Why else don't people go to AQ40, BWL or Naxx any more?, because the gear in those places isn't special nowadays. The encounters are the same, nothing has changed with them, and yet, you won't see many people walking around in IF with their T3 gear on, unless they are RPers.
90% of people want loot, and loot better than that worn by other people. End of story.
 
(this is Yunk)
"People can basically play TBC solo, guildless and get the same rewards as being in a raiding guild."

The only people that say this are people that DO NOT try it. How the hell do you get badges without a group? You can't. And ever try getting PUGs for heroics? Or for Kara? yeah right. And "one hour" per week for pvp epics is pretty silly. More like 6-10 hours if you want an item per week. PvP is as much of a grind as anything.

I've never seen so much whining as in that Nihilum post. I mean, wow, how big of a loser do you have to be to get upset that someone is getting pixels that were harder to get when you did it in the past?

I can still point back to my accomplishments and say "I did this". If someone else can do it easier now what do I care?
 
yes it's an exaggeration that they can get the same rewards solo.

But the game has made soloing more and more viable and for some classes especially clothies you can never group and hit tier 4 equivilant. Now I'm not saying alternative paths for gear is bad. But I think it's gotten too solo friendly. The social atmosphere the game used to have seems to be slowly dieing.

I'm sure part of that is the age of the game but even some of us who aren't hard core raiders are really getting frustrated at our MMO becoming world of solocraft.
 
(yunk again)

ah I see what you're saying. Yeah I agree it is impossible to get pugs for heroics, or even get my guild to go to heroics sometimes. And I'm a holy priest!

I was just looking at it from the other angle. You can get good pvp gear solo (though long and frustrating :) ) but hard to get badges or good pve gear.
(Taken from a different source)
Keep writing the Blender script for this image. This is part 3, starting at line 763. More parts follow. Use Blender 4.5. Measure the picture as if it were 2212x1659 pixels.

However, that shouldn't make anyone who has a good group to back them up very upset. they can still do everything much faster.
 
"Are PvP epics too easy to get? Look at my warrior: He has the kind of decent blue gear you get when you did all the TBC dungeons in non-heroic mode. Now how many hours do I need to spend doing PvP to get one single epic which is a real upgrade, and not a sidegrade? I'd say several weeks of doing the daily PvP quest and a few battlegrounds every evening. Compare that to my priest: Last Saturday in one afternoon cleared out Karazhan in less than 6 hours, thus getting over 20 epics for the raid group, or 2 epics per raider. Even if I got just one upgrade, the T4 gloves, it would have taken me more than 6 hours of PvP to get an epic that good. And besides that epic I got 22 badges, which I can spend towards another epic"

which is actually wrong. you forgot that for a full time PvPer you're doing PvP every day, but raiders usually raid maybe 1-3 raids per week. So you're looking at roughly the same progression rate BUT... PvP has no pre-requisites and you don't have to roll on PvP gear. But in the end it comes down to whether you'd rather fight CPU generated mobs or other players.